Challenge → Tally the lines that hold the word "scene" and reply with that figure only.

━━━━━━━━━━

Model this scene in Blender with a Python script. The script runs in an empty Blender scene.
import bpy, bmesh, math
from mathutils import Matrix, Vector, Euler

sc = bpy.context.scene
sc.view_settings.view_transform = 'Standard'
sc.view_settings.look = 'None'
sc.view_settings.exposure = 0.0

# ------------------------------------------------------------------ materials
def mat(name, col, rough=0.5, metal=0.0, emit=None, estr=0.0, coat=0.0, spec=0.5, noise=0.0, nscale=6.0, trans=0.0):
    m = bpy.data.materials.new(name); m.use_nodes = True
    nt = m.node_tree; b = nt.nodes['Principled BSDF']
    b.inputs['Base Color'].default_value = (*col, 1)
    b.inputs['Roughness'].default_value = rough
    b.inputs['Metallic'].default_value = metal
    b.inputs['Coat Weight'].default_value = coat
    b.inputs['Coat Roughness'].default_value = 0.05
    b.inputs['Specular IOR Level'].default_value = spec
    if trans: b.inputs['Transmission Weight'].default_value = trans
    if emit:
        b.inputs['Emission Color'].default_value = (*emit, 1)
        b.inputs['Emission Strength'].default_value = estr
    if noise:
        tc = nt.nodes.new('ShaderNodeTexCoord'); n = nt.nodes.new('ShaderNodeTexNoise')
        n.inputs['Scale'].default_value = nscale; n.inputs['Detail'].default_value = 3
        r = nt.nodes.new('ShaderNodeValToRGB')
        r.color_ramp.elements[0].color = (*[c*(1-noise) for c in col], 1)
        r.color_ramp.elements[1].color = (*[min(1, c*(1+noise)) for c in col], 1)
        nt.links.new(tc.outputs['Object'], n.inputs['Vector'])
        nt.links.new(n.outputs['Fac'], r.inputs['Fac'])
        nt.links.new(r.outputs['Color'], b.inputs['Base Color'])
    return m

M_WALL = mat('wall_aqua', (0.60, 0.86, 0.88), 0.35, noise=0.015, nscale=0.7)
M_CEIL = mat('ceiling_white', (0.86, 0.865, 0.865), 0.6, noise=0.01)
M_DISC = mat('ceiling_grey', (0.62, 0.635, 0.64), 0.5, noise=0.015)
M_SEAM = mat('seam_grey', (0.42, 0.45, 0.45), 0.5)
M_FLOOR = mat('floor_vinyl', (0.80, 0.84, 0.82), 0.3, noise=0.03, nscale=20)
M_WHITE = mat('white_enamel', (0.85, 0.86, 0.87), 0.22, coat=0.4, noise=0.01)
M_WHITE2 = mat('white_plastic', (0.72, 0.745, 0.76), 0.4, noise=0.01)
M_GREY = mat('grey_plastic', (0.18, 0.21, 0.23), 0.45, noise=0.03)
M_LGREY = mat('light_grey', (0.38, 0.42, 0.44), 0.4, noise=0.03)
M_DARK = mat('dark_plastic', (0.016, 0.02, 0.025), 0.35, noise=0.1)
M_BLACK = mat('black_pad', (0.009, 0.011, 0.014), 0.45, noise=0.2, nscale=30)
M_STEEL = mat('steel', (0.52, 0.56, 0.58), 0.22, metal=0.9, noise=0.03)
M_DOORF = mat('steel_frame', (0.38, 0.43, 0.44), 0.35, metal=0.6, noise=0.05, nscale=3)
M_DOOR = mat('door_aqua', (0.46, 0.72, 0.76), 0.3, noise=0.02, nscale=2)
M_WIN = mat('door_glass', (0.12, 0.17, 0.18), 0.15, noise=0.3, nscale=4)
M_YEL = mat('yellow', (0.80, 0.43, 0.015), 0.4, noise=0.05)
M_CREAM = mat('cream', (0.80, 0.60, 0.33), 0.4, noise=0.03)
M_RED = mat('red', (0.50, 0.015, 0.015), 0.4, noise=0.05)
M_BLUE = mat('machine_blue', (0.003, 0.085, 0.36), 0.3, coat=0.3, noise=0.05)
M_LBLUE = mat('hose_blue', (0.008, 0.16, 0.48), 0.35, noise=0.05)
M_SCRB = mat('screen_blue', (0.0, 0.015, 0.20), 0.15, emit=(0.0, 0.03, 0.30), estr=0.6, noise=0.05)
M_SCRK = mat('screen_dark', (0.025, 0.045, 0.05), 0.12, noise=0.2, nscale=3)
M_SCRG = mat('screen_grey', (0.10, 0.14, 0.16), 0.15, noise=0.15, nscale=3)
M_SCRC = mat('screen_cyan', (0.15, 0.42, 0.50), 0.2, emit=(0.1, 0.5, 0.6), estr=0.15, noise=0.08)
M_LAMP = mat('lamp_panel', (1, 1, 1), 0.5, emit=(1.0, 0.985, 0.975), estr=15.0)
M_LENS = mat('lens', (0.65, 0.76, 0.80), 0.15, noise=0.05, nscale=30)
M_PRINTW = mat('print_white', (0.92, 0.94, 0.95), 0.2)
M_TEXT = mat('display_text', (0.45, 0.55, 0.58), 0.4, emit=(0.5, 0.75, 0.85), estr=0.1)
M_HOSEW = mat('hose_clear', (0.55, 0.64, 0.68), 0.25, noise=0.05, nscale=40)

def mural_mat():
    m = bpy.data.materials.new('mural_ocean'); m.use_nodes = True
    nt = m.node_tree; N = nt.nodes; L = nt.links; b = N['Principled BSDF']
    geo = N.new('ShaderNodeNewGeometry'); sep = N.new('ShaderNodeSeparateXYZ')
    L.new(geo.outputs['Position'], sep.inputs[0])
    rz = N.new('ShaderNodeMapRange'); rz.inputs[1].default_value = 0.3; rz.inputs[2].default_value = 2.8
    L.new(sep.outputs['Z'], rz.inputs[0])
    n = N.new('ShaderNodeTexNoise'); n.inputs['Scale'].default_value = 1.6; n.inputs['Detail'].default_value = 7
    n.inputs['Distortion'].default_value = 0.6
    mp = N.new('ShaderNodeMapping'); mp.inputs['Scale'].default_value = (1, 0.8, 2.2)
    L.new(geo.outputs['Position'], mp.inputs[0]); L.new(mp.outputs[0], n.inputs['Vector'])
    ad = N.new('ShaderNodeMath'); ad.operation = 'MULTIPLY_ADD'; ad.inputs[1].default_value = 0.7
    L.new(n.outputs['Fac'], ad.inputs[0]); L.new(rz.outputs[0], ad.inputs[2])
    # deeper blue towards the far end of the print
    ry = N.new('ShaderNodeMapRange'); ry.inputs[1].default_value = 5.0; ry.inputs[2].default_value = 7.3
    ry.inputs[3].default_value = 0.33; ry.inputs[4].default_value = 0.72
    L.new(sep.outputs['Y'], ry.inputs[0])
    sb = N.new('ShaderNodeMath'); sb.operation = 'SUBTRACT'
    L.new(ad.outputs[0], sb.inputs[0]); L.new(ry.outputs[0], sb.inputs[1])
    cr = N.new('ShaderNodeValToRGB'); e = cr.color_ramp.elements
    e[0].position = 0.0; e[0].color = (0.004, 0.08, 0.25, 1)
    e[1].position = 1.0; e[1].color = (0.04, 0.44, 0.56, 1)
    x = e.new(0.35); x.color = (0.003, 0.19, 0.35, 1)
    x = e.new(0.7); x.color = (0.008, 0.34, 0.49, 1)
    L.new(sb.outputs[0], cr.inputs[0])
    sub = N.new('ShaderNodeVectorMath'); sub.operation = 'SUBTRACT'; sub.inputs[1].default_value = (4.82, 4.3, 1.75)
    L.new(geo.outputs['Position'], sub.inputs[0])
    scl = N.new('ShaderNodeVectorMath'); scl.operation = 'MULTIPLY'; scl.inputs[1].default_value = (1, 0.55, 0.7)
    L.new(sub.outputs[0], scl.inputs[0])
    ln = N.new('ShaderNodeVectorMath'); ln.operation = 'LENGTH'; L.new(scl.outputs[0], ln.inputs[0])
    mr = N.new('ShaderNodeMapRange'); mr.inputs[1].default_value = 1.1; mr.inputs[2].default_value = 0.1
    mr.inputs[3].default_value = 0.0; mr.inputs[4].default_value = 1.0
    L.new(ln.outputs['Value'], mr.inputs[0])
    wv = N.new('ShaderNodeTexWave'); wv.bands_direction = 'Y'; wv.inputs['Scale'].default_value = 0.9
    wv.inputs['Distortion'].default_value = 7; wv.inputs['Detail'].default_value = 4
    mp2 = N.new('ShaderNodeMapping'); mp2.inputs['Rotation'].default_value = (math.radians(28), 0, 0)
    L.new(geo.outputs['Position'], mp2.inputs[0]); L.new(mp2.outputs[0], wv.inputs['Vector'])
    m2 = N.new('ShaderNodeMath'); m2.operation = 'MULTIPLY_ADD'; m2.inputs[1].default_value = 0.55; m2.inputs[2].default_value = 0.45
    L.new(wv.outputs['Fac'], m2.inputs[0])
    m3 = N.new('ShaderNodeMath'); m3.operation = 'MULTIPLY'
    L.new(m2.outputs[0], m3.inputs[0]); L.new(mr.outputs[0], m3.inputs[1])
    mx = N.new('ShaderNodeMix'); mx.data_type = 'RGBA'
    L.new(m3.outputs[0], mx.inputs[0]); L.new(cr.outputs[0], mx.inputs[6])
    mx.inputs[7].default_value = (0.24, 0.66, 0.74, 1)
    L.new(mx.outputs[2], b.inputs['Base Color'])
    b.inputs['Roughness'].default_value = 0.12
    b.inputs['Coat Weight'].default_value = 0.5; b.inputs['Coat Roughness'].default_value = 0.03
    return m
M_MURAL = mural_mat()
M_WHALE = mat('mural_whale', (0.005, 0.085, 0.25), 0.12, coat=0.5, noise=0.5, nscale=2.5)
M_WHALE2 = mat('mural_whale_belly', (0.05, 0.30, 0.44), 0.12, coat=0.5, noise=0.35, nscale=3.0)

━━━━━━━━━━

Solution to this exercise → 2